From RMCC to India & Back

 EXPEDITION CLUB: TO THE ENDS OF THE EARTH

There is something to be said about the rush of familiarity one experiences upon their return from an austere destination. Transitioning from the noise and chaos of India

to the duties here at RMC has served to reiterate the vast differences between Canadian and Indian cultures. It has been three days since the RMC Expedition Team returned from their trip, and the jet lag is not the only effect that the experience has had on members of the team. There are far too many notable observations and valuable lessons learned from the experience to be summed up in one article, but among the most impactful is a better understanding of how to function in unfamiliar, and often uncomfortable, situations.

As future officers in the Canadian Forces, we will often be put in scenarios that may be foreign to our previous experiences. In comparison to life at RMC, the cultural and linguistic barriers the team encountered in India were undeniably challenging. This put stress on the team’s ability to plan for and function during the trip.

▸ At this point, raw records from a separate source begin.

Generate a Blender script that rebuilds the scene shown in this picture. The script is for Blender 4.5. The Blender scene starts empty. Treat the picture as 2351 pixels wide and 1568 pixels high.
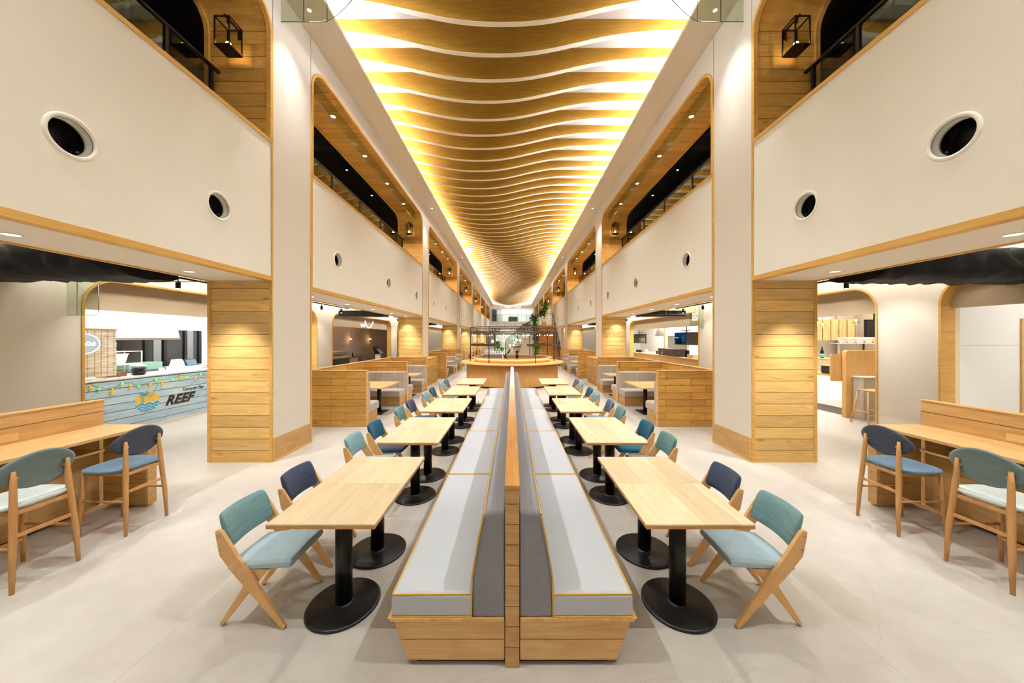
import bpy, bmesh, math, random
from mathutils import Vector, Matrix
random.seed(7)
PI = math.pi
SC = bpy.context.scene
COL = SC.collection

# ------------------------------------------------------------------ helpers
ONES = "zeroth first second third fourth fifth sixth seventh eighth ninth tenth eleventh twelfth thirteenth fourteenth fifteenth sixteenth seventeenth eighteenth nineteenth".split()
TENS = {20: ("twenty", "twentieth"), 30: ("thirty", "thirtieth"), 40: ("forty", "fortieth"), 50: ("fifty", "fiftieth"),
        60: ("sixty", "sixtieth"), 70: ("seventy", "seventieth"), 80: ("eighty", "eightieth"), 90: ("ninety", "ninetieth")}
def nth(n):
    if n < 20: return ONES[n]
    t = n // 10 * 10
    return TENS[t][1] if n == t else TENS[t][0] + "-" + ONES[n - t]

class MB:
    """collects geometry for one mesh"""
    def __init__(s): s.v = []; s.f = []; s.m = []; s.sm = []
    def add(s, vs, fs, mat=0, smooth=False):
        b = len(s.v); s.v += [tuple(p) for p in vs]
        for f in fs:
            s.f.append([b + i for i in f]); s.m.append(mat); s.sm.append(smooth)
        return s
    def box(s, x0, x1, y0, y1, z0, z1, mat=0):
        x0, x1 = min(x0, x1), max(x0, x1); y0, y1 = min(y0, y1), max(y0, y1); z0, z1 = min(z0, z1), max(z0, z1)
        return s.add([(x0,y0,z0),(x1,y0,z0),(x1,y1,z0),(x0,y1,z0),(x0,y0,z1),(x1,y0,z1),(x1,y1,z1),(x0,y1,z1)],
              [(0,3,2,1),(4,5,6,7),(0,1,5,4),(1,2,6,5),(2,3,7,6),(3,0,4,7)], mat)
    def hexa(s, bot, top, mat=0):
        return s.add(list(bot)+list(top), [(0,3,2,1),(4,5,6,7),(0,1,5,4),(1,2,6,5),(2,3,7,6),(3,0,4,7)], mat)
    def prism(s, pts, a, b, axis='y', mat=0, smooth=False):
        """polygon pts (p,q) extruded along axis from a to b. axis y: (p,q)->(x,z); x: (y,z); z: (x,y)"""
        def P(p, q, t):
            return (p, t, q) if axis == 'y' else ((t, p, q) if axis == 'x' else (p, q, t))
        n = len(pts)
        vs = [P(p, q, a) for p, q in pts] + [P(p, q, b) for p, q in pts]
        fs = [tuple(range(n)), tuple(range(2*n-1, n-1, -1))]
        s.add(vs, fs, mat)
        k = len(s.v) - 2*n
        for i in range(n):
            j = (i+1) % n
            s.f.append([k+i, k+j, k+n+j, k+n+i]); s.m.append(mat); s.sm.append(smooth)
        return s
    def tube(s, path, r, n=8, mat=0, caps=True):
        path = [Vector(p) for p in path]
        rs = r if isinstance(r, (list, tuple)) else [r]*len(path)
        vs = []; 
        for i, p in enumerate(path):
            d = (path[min(i+1, len(path)-1)] - path[max(i-1, 0)])
            if d.length < 1e-9: d = Vector((0,0,1))
            d.normalize()
            up = Vector((0,0,1)) if abs(d.z) < .9 else Vector((1,0,0))
            a = d.cross(up).normalized(); b = d.cross(a).normalized()
            for k in range(n):
                t = 2*PI*k/n
                vs.append(p + a*math.cos(t)*rs[i] + b*math.sin(t)*rs[i])
        fs = []
        for i in range(len(path)-1):
            for k in range(n):
                fs.append((i*n+k, i*n+(k+1)%n, (i+1)*n+(k+1)%n, (i+1)*n+k))
        s.add(vs, fs, mat, True)
        if caps:
            b = len(s.v)-len(vs)
            s.f.append([b+k for k in range(n)]); s.m.append(mat); s.sm.append(False)
            s.f.append([b+(len(path)-1)*n+k for k in range(n-1,-1,-1)]); s.m.append(mat); s.sm.append(False)
        return s
    def lathe(s, prof, n=24, c=(0,0,0), mat=0, axis='z', smooth=True, caps=True):
        if prof[0] == prof[-1]: caps = False
        """prof [(r,h)]; axis of revolution"""
        vs = []; fs = []
        for r, h in prof:
            for k in range(n):
                t = 2*PI*k/n
                a, b = r*math.cos(t), r*math.sin(t)
                p = (a, b, h) if axis == 'z' else ((h, a, b) if axis == 'x' else (a, h, b))
                vs.append((p[0]+c[0], p[1]+c[1], p[2]+c[2]))
        for i in range(len(prof)-1):
            for k in range(n):
                fs.append((i*n+k, i*n+(k+1)%n, (i+1)*n+(k+1)%n, (i+1)*n+k))
        s.add(vs, fs, mat, smooth)
        b = len(s.v)-len(vs)
        if not caps: return s
        if prof[0][0] > 1e-6:  s.f.append([b+k for k in range(n-1,-1,-1)]); s.m.append(mat); s.sm.append(False)
        if prof[-1][0] > 1e-6: s.f.append([b+(len(prof)-1)*n+k for k in range(n)]); s.m.append(mat); s.sm.append(False)
        return s
    def rings(s, loops, mat=0, smooth=True, caps=True):
        """loft between closed loops of equal length"""
        n = len(loops[0]); b = len(s.v)
        vs = [p for l in loops for p in l]; fs = []
        for i in range(len(loops)-1):
            for k in range(n):
                fs.append((i*n+k, i*n+(k+1)%n, (i+1)*n+(k+1)%n, (i+1)*n+k))
        s.add(vs, fs, mat, smooth)
        if caps:
            s.f.append([b+k for k in range(n-1,-1,-1)]); s.m.append(mat); s.sm.append(False)
            s.f.append([b+(len(loops)-1)*n+k for k in range(n)]); s.m.append(mat); s.sm.append(False)
        return s
    def grid(s, nu, nv, fn, mat=0, smooth=True):
        vs = [fn(i/(nu-1), j/(nv-1)) for i in range(nu) for j in range(nv)]
        fs = [(i*nv+j, (i+1)*nv+j, (i+1)*nv+j+1, i*nv+j+1) for i in range(nu-1) for j in range(nv-1)]
        return s.add(vs, fs, mat, smooth)
    def build(s, name, mats, parent=None, loc=None, bevel=0, seg=2, subd=0, smooth_all=False, fix=True):
        me = bpy.data.meshes.new(name)
        me.from_pydata(s.v, [], s.f)
        for m in (mats if isinstance(mats, (list, tuple)) else [mats]): me.materials.append(m)
        me.polygons.foreach_set('material_index', s.m)
        me.polygons.foreach_set('use_smooth', [True]*len(s.f) if smooth_all else s.sm)
        if fix:
            bm = bmesh.new(); bm.from_mesh(me); bmesh.ops.recalc_face_normals(bm, faces=bm.faces); bm.to_mesh(me); bm.free()
        me.update()
        o = bpy.data.objects.new(name, me); COL.objects.link(o)
        if parent: o.parent = parent
        if loc: o.location = loc
        if bevel:
            md = o.modifiers.new('bevel', 'BEVEL'); md.width = bevel; md.segments = seg; md.limit_method = 'ANGLE'; md.angle_limit = math.radians(35); md.harden_normals = False
        if subd:
            md = o.modifiers.new('subsurf', 'SUBSURF'); md.levels = subd; md.render_levels = subd
        return o

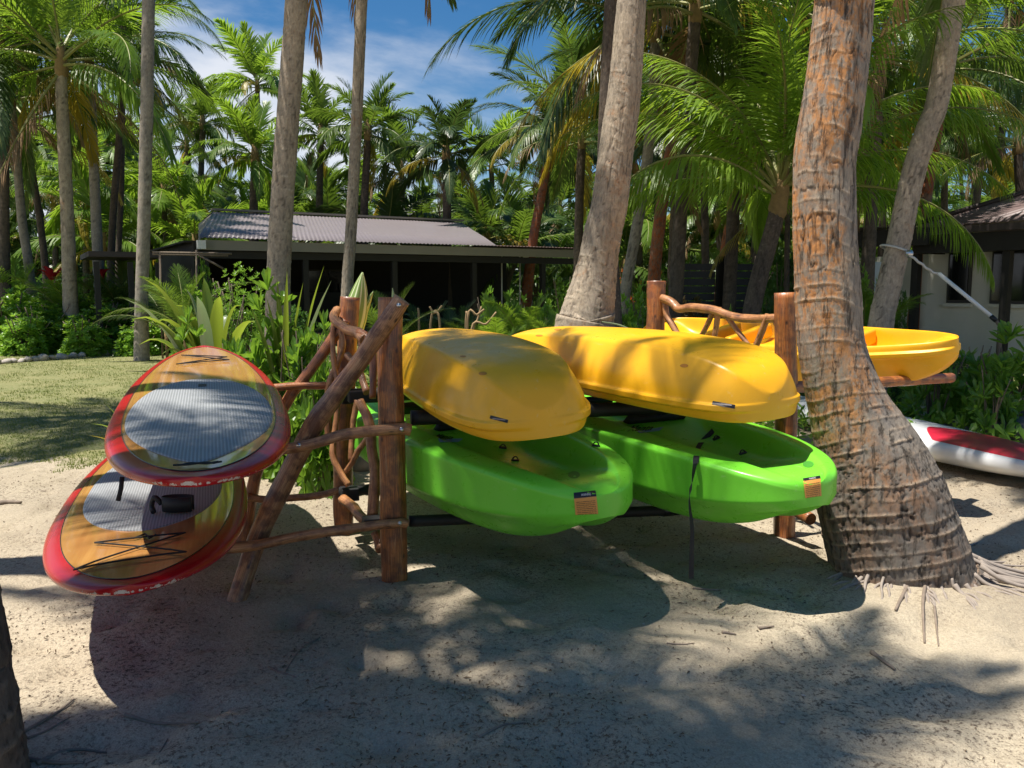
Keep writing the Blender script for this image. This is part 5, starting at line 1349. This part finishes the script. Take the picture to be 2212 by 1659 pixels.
# ============================================================ POLE LASHED TO THE PALM
pr = empty('tethered_pole', PY(2090, 640, 9.2), 'white metal pole roped at its upper end to the leaning tan palm', 'pole')
cpt = PY(1936, 540, 9.6); ring_ = []
for a in np.linspace(0, 2 * math.pi, 30): ring_.append((cpt.x + math.cos(a) * .165, cpt.y + math.sin(a) * .165, cpt.z - math.cos(a) * .055))
M_ROPE = simple('pale_rope', (.55, .52, .46), .9, .2, 60)
V, F, UV = tube(ring_, .013, 7); obj('rope_loop', V, F, M_ROPE, pr, uv=UV)
V, F, UV = tube(spline([tuple(PY(x, y, Y)) for x, y, Y in ((1957, 546, 9.42), (1966, 552, 9.35), (1990, 570, 9.3), (2010, 585, 9.3), (2032, 594, 9.28))], 24), .014, 8, lambda L, th, R: R * .4 * np.sin(L * 60 + th)); obj('rope', V, F, M_ROPE, pr, uv=UV)
V, F, UV = tube([tuple(PY(2028, 591, 9.28)), tuple(PY(2142, 684, 8.9))], .022, 12); obj('metal_tube', V, F, M_WHITEP, pr, uv=UV)
V, F, UV = tube([tuple(PY(2141, 683.5, 8.9)), tuple(PY(2152, 693, 8.86))], .026, 12); obj('rubber_tip', V, F, M_BLACK, pr, uv=UV)
V, F, UV = tube([tuple(PY(2152, 693, 8.86)), tuple(PY(2160, 705, 8.86)), (PY(2160, 705, 8.86).x, 8.86, -.1)], .02, 8); obj('stake', V, F, M_STEM, pr, uv=UV)
bm = bmesh.new(); bmesh.ops.create_uvsphere(bm, u_segments=10, v_segments=8, radius=.045); m_ = bpy.data.meshes.new('shackle'); bm.to_mesh(m_); bm.free(); m_.materials.append(M_METAL); o = link('shackle', m_, pr); o.matrix_parent_inverse = wm(pr).inverted(); o.location = PY(1964, 548, 9.38)

# clothes-line frame in front of the awning
cl_ = empty('drying_frame', PY(420, 560, 17.5), 'thin weathered pole frame above the shrubs left of the pavilion', 'drying frame')
for (a, b_) in (((330, 545), (500, 548)), ((330, 549), (492, 552)), ((424, 540), (424, 640)), ((345, 545), (345, 640)), ((424, 548), (482, 580))):
    p, q = PY(*a, 17.5), PY(*b_, 17.5)
    if b_[1] == 640: q = Vector((q.x, 17.5, 0))
    V, F, UV = tube([tuple(p), tuple(q)], .022, 7); obj('rail', V, F, M_STEM, cl_, uv=UV)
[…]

Despite these obstacles, the team was able to rely on teamwork and careful foresight to help anticipate many of the problems we would encounter on our journey. The skills and values that we have learned in the military have truly allowed us to put together an unforgettable experience.

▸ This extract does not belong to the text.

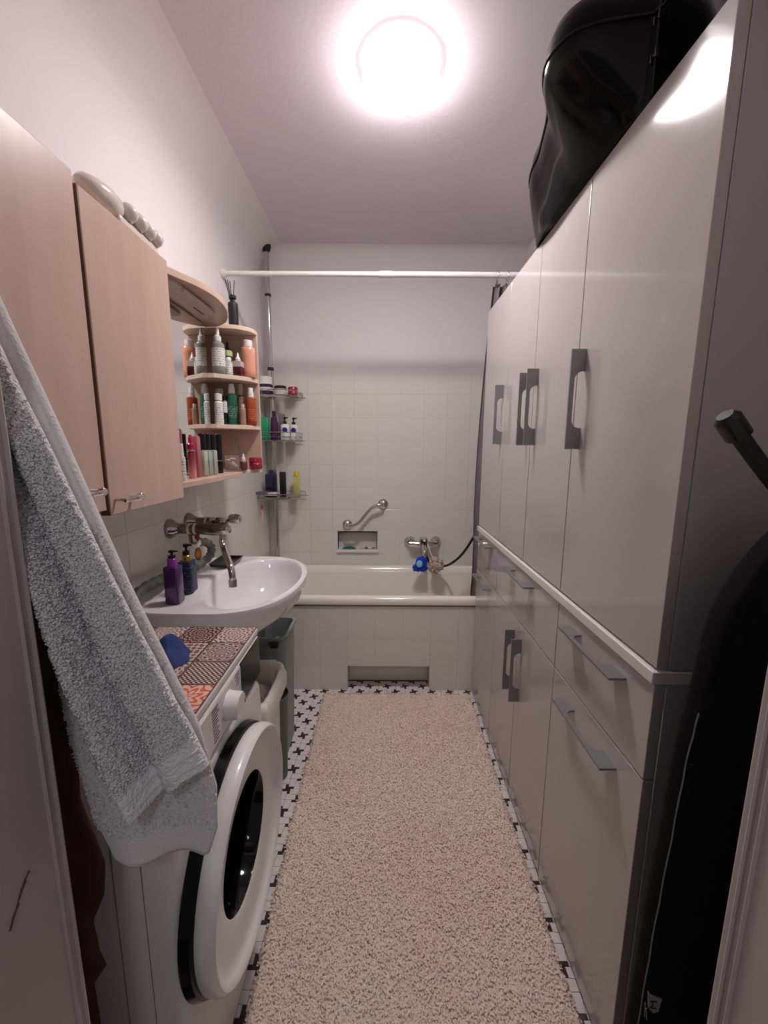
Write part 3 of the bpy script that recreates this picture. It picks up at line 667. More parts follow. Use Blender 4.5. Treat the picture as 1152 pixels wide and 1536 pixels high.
for x, y, lb in ((-.612, 2.512, 'white pump bottle with black pump, left of the pair in the basket'), (-.572, 2.572, 'white pump bottle with black pump, right of the pair in the basket')):
    t = bt('pump_bottle', lb, 'bottle', GD, x, y, r2, .098, .0275, Wc, [('pumptop', .012, .042, BLACK)], neck=.88)
    part('blue_label', MB().lathe([(.001, -.0282), (.0155, -.0277), (.016, -.026)], (x + .004, y, r2 + .062), 'y', 16), BLUEL, t)
bt('shampoo_bottle', 'dark navy bottle on the lowest wire basket', 'bottle', GD, -.703, 2.49, r3, .145, .034, col('navy_bottle', (30, 28, 58)), [('cap', .016, .026, col('navy_cap', (50, 44, 92)))], (.012, .035, LABW), square=.02)
bt('shower_gel', 'slim black bottle on the lowest wire basket', 'bottle', GD, -.636, 2.51, r3, .158, .0185, BLACKM, [], square=.014, neck=1.0)
t = bt('shower_gel', 'yellow bottle on the lowest wire basket', 'bottle', GD, -.560, 2.555, r3, .130, .019, mat('pale_yellow', (190, 186, 108), .35), [('cap', .016, .028, mat('yellow_cap', (214, 198, 34), .35))], square=.013, neck=1.0)
rz = thing('razor', (-.745, 2.405, .93), 'pink razor hanging below the lowest wire basket', 'razor')
part('handle', MB().tube([(-.742, 2.405, .90), (-.741, 2.404, .955)], .006, 8), mat('pale_pink', (226, 172, 176), .35), rz)
part('grip', MB().tube([(-.741, 2.404, .955), (-.740, 2.403, .985)], .0055, 8), mat('hot_pink', (190, 40, 84), .35), rz)
part('neck', MB().tube([(-.740, 2.403, .985), (-.741, 2.404, 1.008)], .0035, 8), GREYP, rz)
part('head', MB().box(-.762, -.720, 2.398, 2.411, 1.006, 1.015), GREYP, rz, bevel=.002)
solo('soap_tray', MB().loops([rrect(-.776, -.708, 2.395, 2.435, .008, r3 + .030, 3), rrect(-.779, -.705, 2.392, 2.438, .01, r3 + .044, 3), rrect(-.776, -.708, 2.395, 2.435, .008, r3 + .044, 3), rrect(-.772, -.712, 2.399, 2.431, .008, r3 + .033, 3)]), mat('tray_grey', (110, 106, 116), .35), (-.742, 2.415, r3 + .03), 'grey soap tray clipped on the front of the lowest basket', 'soap tray')

# ------------------------------------------------------------------ mirror unit with corner shelves
mu = thing('mirror_cabinet', (-.74, 1.45, 1.2), 'birch mirror unit with bow canopy, ledge and corner shelves', 'mirror')
MX = -.695
part('back_box', MB().box(XL + .001, MX - .005, 1.098, 1.630, 1.232, 1.796), BIRCH, mu)
part('mirror', MB().box(MX - .0045, MX, 1.099, 1.636, 1.235, 1.795), MIRROR, mu, 'mirror glass', bevel=.001)
canp = [(XL + .001, 1.098), (-.63, 1.098)] + [(p.x, p.y) for p in curve([Vector(q + (0,)) for q in ((-.625, 1.10), (-.600, 1.19), (-.556, 1.29), (-.540, 1.39), (-.556, 1.50), (-.600, 1.61), (-.655, 1.675))], 5)] + [(XL + .001, 1.70)]
cn = part('canopy', MB().prism(canp, 1.800, 1.820), BIRCH, mu, ang=40, bevel=.0015)
hs = MB().loops([rrect(-.668, -.600, 1.20, 1.52, .03, 1.7995), rrect(-.670, -.598, 1.198, 1.522, .03, 1.790), rrect(-.655, -.612, 1.215, 1.505, .02, 1.782)])
hl = part('light_housing', hs, PLAST, cn)
part('slot', MB().box(-.630, -.626, 1.40, 1.47, 1.7805, 1.783), DARKEDGE, hl)
part('screw', MB().lathe([(.004, 1.7805), (.004, 1.783)], (-.640, 1.24, 0), n=10), DARKEDGE, hl)
part('lamp_tube', MB().tube([(-.60, 1.27, 1.789), (-.597, 1.46, 1.789)], .008, 10), PLAST, cn)
part('ledge', MB().prism([(XL + .001, 1.098), (-.585, 1.098), (-.565, 1.13), (-.565, 1.60), (-.575, 1.628), (XL + .001, 1.628)], 1.2135, zB), BIRCH, mu, 'birch ledge under the mirror', bevel=.0015)
part('end_panel', MB().box(XL + .001, -.548, 1.800, 1.816, 1.2185, zD - .0165), BIRCH, mu, bevel=.0012)
part('side_wall', MB().box(XL + .001, XL + .010, 1.636, 1.800, 1.2185, 1.80), BIRCH, mu)
shp = [(XL + .0105, 1.638), (-.690, 1.638), (-.672, 1.638), (-.588, 1.700), (-.560, 1.735), (-.5485, 1.770), (-.5485, 1.7995), (XL + .0105, 1.7995)]
for zt in (z1, z2, z3):
    part('shelf', MB().prism(shp, zt - .0165, zt), BIRCHE, mu, bevel=.001)
tsh = [(XL + .001, 1.703), (-.680, 1.690), (-.600, 1.705), (-.560, 1.738), (-.5475, 1.775), (-.5475, 1.817), (XL + .001, 1.817)]
part('shelf', MB().prism(tsh, zD - .0163, zD), BIRCHE, mu, bevel=.001)
solo('small_box', MB().box(-.640, -.600, 1.40, 1.49, 1.8208, 1.845), mat('beige_box', (190, 160, 146), .6), (-.62, 1.445, 1.8208), 'small beige box lying on the canopy above the mirror', 'box', bevel=.002)

# ------------------------------------------------------------------ birch wall cabinets
def wall_cab(y0, y1, z0, z1_, xd, label, hy, hz):
    t = thing('wall_cabinet', (-.66, (y0 + y1) / 2, z0), label, 'cabinet', 'birch wall cabinets on the left wall')
    part('carcass', MB().box(XL + .001, xd - .0185, y0, y1, z0, z1_), BIRCH, t, bevel=.001)
    d = part('door', MB().box(xd - .018, xd, y0 + .003, y1, z0 - .002, z1_ + .001), BIRCH, t, bevel=.0015)
    part('edge_strip', MB().box(xd - .018, xd - .0005, y0 + .0005, y0 + .0029, z0 - .002, z1_ + .001), DARKEDGE, d, 'dark brown edge')
    pts = [(xd + .022, hy - .030, hz - .001), (xd + .026, hy - .005, hz), (xd + .024, hy + .022, hz), (xd + .018, hy + .031, hz)]
    mb = MB().tube(pts, lambda q: .0042 + .0042 * q, 10, smooth=5).ball((xd + .019, hy + .028, hz), .0088, 12)
    mb.tube([(xd, hy + .026, hz), (xd + .018, hy + .028, hz)], .005, 8).tube([(xd, hy - .026, hz), (xd + .022, hy - .027, hz)], .0034, 8)
    part('handle', mb, CHROME, d, 'chrome handle')
wall_cab(.792, 1.092, 1.194, 1.790, -.55, 'birch wall cabinet beside the mirror unit, white ornament on top', .838, 1.222)
wall_cab(.470, .784, 1.206, 1.806, -.55, 'birch wall cabinet at the left picture edge, behind the towel', .722, 1.245)
og_ = thing('massage_brush', (-.58, .96, 1.7912), 'white glossy knobbly bath brush lying on the birch cabinet', 'brush')
part('handle', MB().loops([[(p[0], p[1], p[2]) for p in ring_] for ring_ in [[(-.577 + rr * math.cos(2 * math.pi * k / 14), y, 1.826 + rr * math.sin(2 * math.pi * k / 14) * .9) for k in range(14)] for y, rr in ((.835, .006), (.845, .018), (.87, .027), (.90, .031), (.93, .027), (.952, .016), (.96, .008))]]), mat('ivory_gloss', (234, 224, 212), .12, coat=.4), og_)
for k, y in enumerate((.962, .998, 1.032, 1.062)):
    for sx in (-1, 1):
        part('knob', MB().ball((-.575 + sx * .0145, y, 1.831 - .001 * k), .0195, 14), mat('ivory_gloss', (234, 224, 212), .12, coat=.4), og_)
part('pad', MB().box(-.600, -.556, .92, 1.07, 1.7915, 1.812), mat('ivory_gloss', (234, 224, 212), .12, coat=.4), og_, bevel=.006)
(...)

Une leçon apprise est bien l’importance de connaître une, ou même deux, langues secondes. Premièrement, l’anglais et le français ont principalement été utilisés entre les membres de l’équipe et avec les différents touristes venant de partout dans le monde. Par contre, outre les deux langues officielles du Canada, les connaissances en tamoul de l’Élof Bharathi ont été d’une aide extraordinaire tout au long de l’expédition. Comme autres exemples, l’Élof Volodarets a eu la chance d’avoir de longues discussions en russe avec notre guide et l’Élof Mansour a réussi à avoir des informations utiles en parlant arabe avec un chauffeur de rickshaw. De plus, l’allemand de l’Élof Falco nous a permis de profiter au maximum de notre brève escale à Frankfurt. N’ayant pas eu ces connaissances, nous aurions probablement eu beaucoup plus de difficulté à avoir ce que nous voulions.

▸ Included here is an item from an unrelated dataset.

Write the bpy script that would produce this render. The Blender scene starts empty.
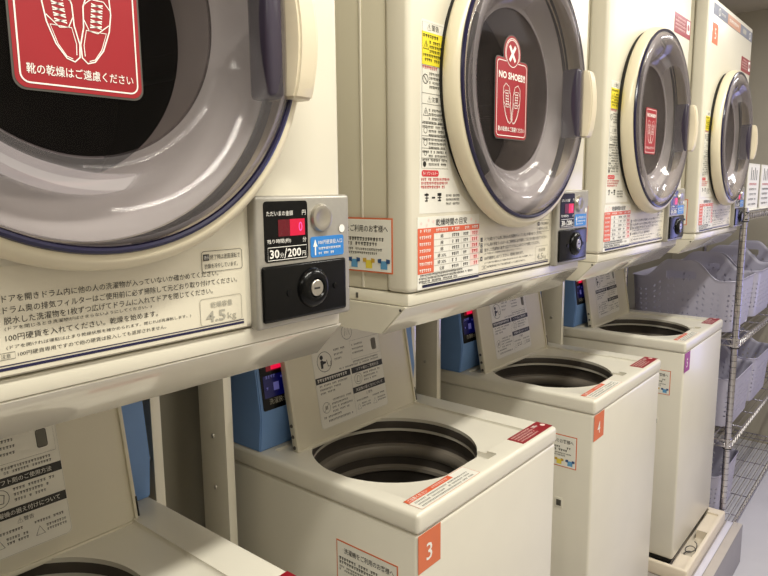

Some highlights of the trip include the release of newly-hatched sea turtles in Chennai and learning about the efforts of volunteers needed to secure eggs. In Pollachi, the team visited a coconut plantation for the day, during which agricultural techniques were explained. The Western Ghats, specifically the elephant training camps, had rendered the team speechless. The locals feeding and working with the elephants had no idea of the wonder that surrounded their daily lives when seen from the view point of westerners. Next the team spent a few days on the Malabar Coast near Allepey, which was the last southern destination before the team moved on to the final part of the trip in Northern India. Of course the Taj Mahal, and all other architecturally significant structures reflected the importance of religion in the Indian culture. The team ignited the curiosity of the locals wherever they went, therefore interaction came easily and often.

It will be these experiences that the team will hold most dearly in memory for it was these interactions that underscored the disparity of wealth that exists throughout the country. Being heckled by beggars and shopkeepers has allowed us to understand the continuous struggle of families in India and throughout the developing world to make ends meet. The observation of poverty has been one of the most important experiences the team has shared over the course of the expedition.

“It feels like a very long journey ago that the team set out on our first adventures in Chennai. Many of the things we saw there for the first time would recur throughout our two weeks. The expedition to India brought to life many of the realities that we learned about in our research prior to the trip: it’s one thing to read about what it’s like in India, and another to experience it ourselves.” –OCdt Mitchell Binding II

Lastly, the 2013 India Expedition Team would like to take this opportunity to thank the RMC Foundation for their financial support in making this expedition possible. We hope that future expeditions are continued to be supported by the College, the ex-cadets and the Foundation so that future generations of cadets can benefit from experiences and opportunities that we have learned so much from.